Nel comunicato la Procura prosegue spiegando “che è stata disposta l’acquisizione dei tabulati telefonici relativi a numerose utenze”. Nel decreto di acquisizione dei tabulati si nominano i telefoni della famiglia Vannini, dello stesso Marco e di tutti i Ciontoli. Ma siamo sicuri siano stati intercettati tutti i telefoni? “Ciontoli aveva due numeri di telefono ma ne risulta solo uno”, sostiene Valerio Vannini, il papà di Marco. La questione dei telefoni non è proprio chiara come emerge dalle deposizioni. “Abbiamo verificato tutti i cellulari di cui era in possesso”, ha detto durante la deposizione il maggiore Ceccarelli. “Per l’incarico di Ciontoli non sono previsti cellulari di servizio”. E questo non significa che non esistono altri telefoni.

I TESTIMONI

“Sono state sentite numerose persone informate sui fatti, anche due che occupavano l’abitazione confinante con quella della famiglia Ciontoli”, scrive la Procura. È curiosa questa precisazione perché a quanto ci risulta è uno dei motivi per cui ha spinto il ministro Bonafede ad avviare la richiesta di azione disciplinare verso la D’Amore. Infatti viene contestato che gli unici vicini sentiti sono i Liuzzi, un solo nucleo familiare a fronte di ben 7 presenti nei dintorni che potevano essere sentiti dagli inquirenti.

LE DOMANDE SENZA RISPOSTA

Il comunicato della Procura cerca di chiarire solo che cosa sia stato fatto, non gli aspetti contestati nella richiesta di procedimento disciplinare. Quelli cioè che vengono contestati nella promozione di azione disciplinare che ci risulta. E cioè: perché non è stata sequestrata casa Ciontoli, il luogo del delitto, ma anzi è stato concesso alla famiglia di tornarci già la sera dopo? Perché non è stata fatta una perquisizione, anziché un sopralluogo accompagnato da Antonio, nelle ore successive alla morte di Marco? Perché non sono stati sentiti tutti gli altri vicini di casa?

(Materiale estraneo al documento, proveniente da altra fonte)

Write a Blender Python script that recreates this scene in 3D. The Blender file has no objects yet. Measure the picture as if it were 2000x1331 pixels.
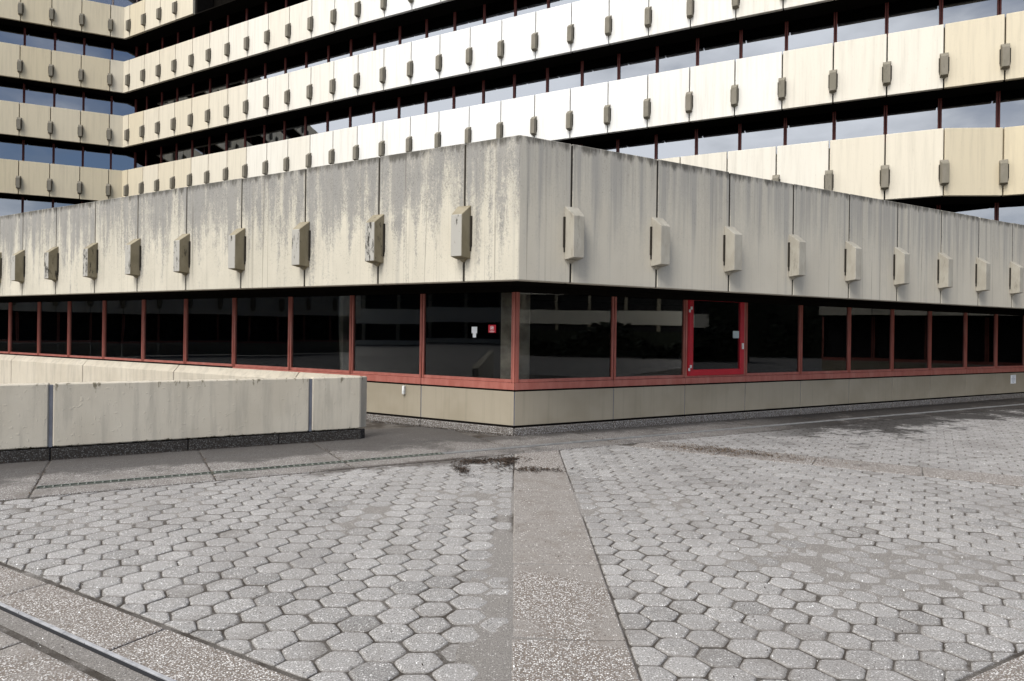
import bpy, math, random
import numpy as np
from mathutils import Matrix, Vector
random.seed(7); rng = np.random.default_rng(7)
SC = bpy.context.scene
COL = SC.collection
R = math.radians

# ------------------------------------------------------------------ camera
EYE = 1.7
ROLL, YAW, FPX = R(0.75), math.atan(9/1320), 1320/2000
cam = bpy.data.cameras.new('camera'); camo = bpy.data.objects.new('camera', cam); COL.objects.link(camo)
cam.sensor_width = 36; cam.lens = 36*FPX; cam.clip_end = 2000; cam.clip_start = 0.05
cam.shift_y = -(665.5-647.2)/2000
_f = Vector((-math.sin(YAW), math.cos(YAW), 0)); _r = Vector((math.cos(YAW), math.sin(YAW), 0)); _u = Vector((0, 0, 1))
_cx = _r*math.cos(ROLL)+_u*math.sin(ROLL); _cy = -_r*math.sin(ROLL)+_u*math.cos(ROLL)
m = Matrix.Identity(4)
for i in range(3):
    m[i][0], m[i][1], m[i][2] = _cx[i], _cy[i], -_f[i]
m[2][3] = EYE
camo.matrix_world = m
SC.camera = camo
SC.render.resolution_x, SC.render.resolution_y = 1024, 681

# ------------------------------------------------------------------ light
SUN_EL = R(49)      # high behind the camera, a little to the left
SUN = Vector((math.cos(SUN_EL)*-0.48, math.cos(SUN_EL)*-0.877, math.sin(SUN_EL)))
sl = bpy.data.lights.new('sun', 'SUN'); sl.energy = 2.0; sl.angle = R(26); sl.color = (1, .97, .93)
so = bpy.data.objects.new('sun', sl); COL.objects.link(so)
so.rotation_euler = SUN.to_track_quat('Z', 'Y').to_euler()
world = bpy.data.worlds.new('World'); SC.world = world; world.use_nodes = True
wt = world.node_tree; wn = wt.nodes; wl = wt.links
bg = wn['Background']; bg.inputs[1].default_value = 0.135
sky = wn.new('ShaderNodeTexSky'); sky.sky_type = 'NISHITA'; sky.sun_disc = False
sky.sun_elevation = SUN_EL; sky.sun_rotation = math.atan2(SUN.x, SUN.y)
sky.dust_density = 1.0
tc = wn.new('ShaderNodeTexCoord'); mp = wn.new('ShaderNodeMapping'); mp.inputs['Scale'].default_value = (1.3, 1.3, 3.2)
cn = wn.new('ShaderNodeTexNoise'); cn.inputs['Scale'].default_value = 2.2; cn.inputs['Detail'].default_value = 7; cn.inputs['Roughness'].default_value = .55
cr = wn.new('ShaderNodeValToRGB'); cr.color_ramp.elements[0].position = .36; cr.color_ramp.elements[1].position = .66
cr.color_ramp.elements[0].color = (.12, .12, .12, 1); cr.color_ramp.elements[1].color = (1, 1, 1, 1)
cc = wn.new('ShaderNodeValToRGB'); cc.color_ramp.elements[0].position = .4; cc.color_ramp.elements[1].position = .75
cc.color_ramp.elements[0].color = (2.6, 2.8, 3.1, 1); cc.color_ramp.elements[1].color = (13, 12.9, 12.7, 1)
mx = wn.new('ShaderNodeMix'); mx.data_type = 'RGBA'
wl.new(tc.outputs['Generated'], mp.inputs[0]); wl.new(mp.outputs[0], cn.inputs['Vector'])
sx = wn.new('ShaderNodeSeparateXYZ'); wl.new(tc.outputs['Generated'], sx.inputs[0])
ma = wn.new('ShaderNodeMath'); ma.operation = 'MULTIPLY_ADD'; ma.inputs[1].default_value = -.42      # more cloud on the left
wl.new(sx.outputs[0], ma.inputs[0]); wl.new(cn.outputs[0], ma.inputs[2])
wl.new(ma.outputs[0], cr.inputs[0]); wl.new(ma.outputs[0], cc.inputs[0])
dk = wn.new('ShaderNodeVectorMath'); dk.operation = 'MULTIPLY'; dk.inputs[1].default_value = (.50, .56, .64)      # deep rain-washed blue between the clouds
wl.new(sky.outputs[0], dk.inputs[0])
wl.new(cr.outputs[0], mx.inputs[0]); wl.new(dk.outputs[0], mx.inputs[6]); wl.new(cc.outputs[0], mx.inputs[7])
wl.new(mx.outputs[2], bg.inputs[0])
SC.view_settings.view_transform = 'Standard'; SC.view_settings.look = 'None'
SC.view_settings.exposure = 0.62; SC.view_settings.gamma = 1

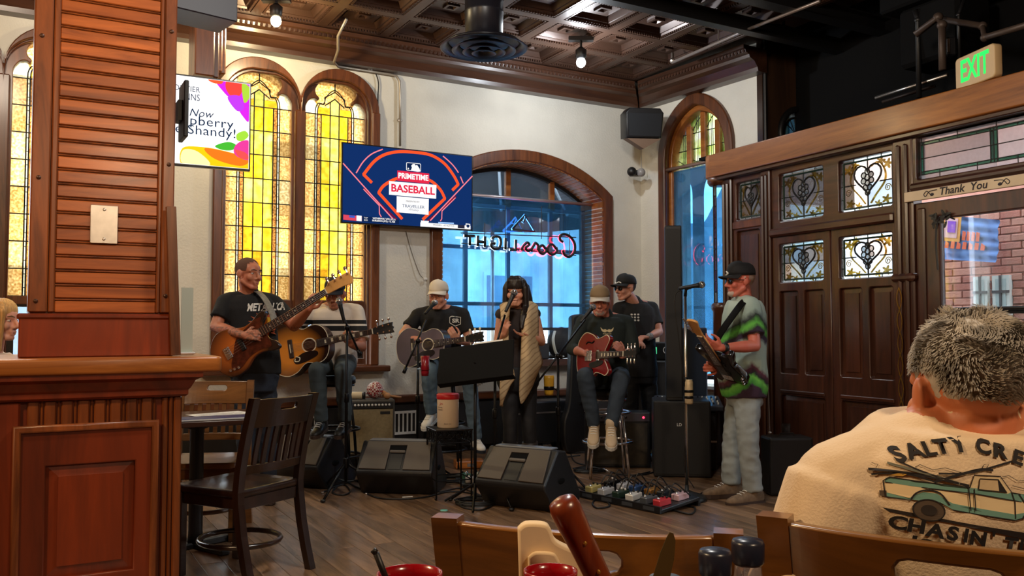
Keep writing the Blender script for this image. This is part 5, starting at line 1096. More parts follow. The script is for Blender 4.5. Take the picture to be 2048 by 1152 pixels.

Il secondo grande punto che viene contestato alla dottoressa D’Amore riguarda il motivo per cui a Martina non è stato contestato il reato di calunnia quando avrebbe mentito sul maresciallo Izzo e la posizione del proiettile? “Dopo che ho saputo che il ragazzo è morto non ho parlato più con nessuno”, ha detto il maresciallo Roberto Izzo. Ma nonostante ciò Martina non è mai stata indagata per calunnia.

Siamo riusciti a contattare l’ex procuratore Gianfranco Amendola, che era a capo della procura di Civitavecchia all’epoca dei fatti. “Se c’è un magistrato che ha dimostrato il massimo di professionalità, competenza e intelligenza in queste indagini è proprio la collega D’Amore. In poche ore ha deciso di intercettare tutti quelli che erano sotto interrogatorio”, dice. Invece sulla questione del mancato sequestro di casa Ciontoli ha un altro punto di vista: “Questa è una favola. Che bisogna c’era? Dopo mezz’ora dalla morte di quel povero Cristo c’erano i Carabinieri di Civitavecchia con personale specializzato. Hanno perquisito e sequestrato tutti gli indumenti. I genitori del povero Marco dovrebbero fare un monumento alla collega. Non capisco di che cosa ci si voglia lamentare”.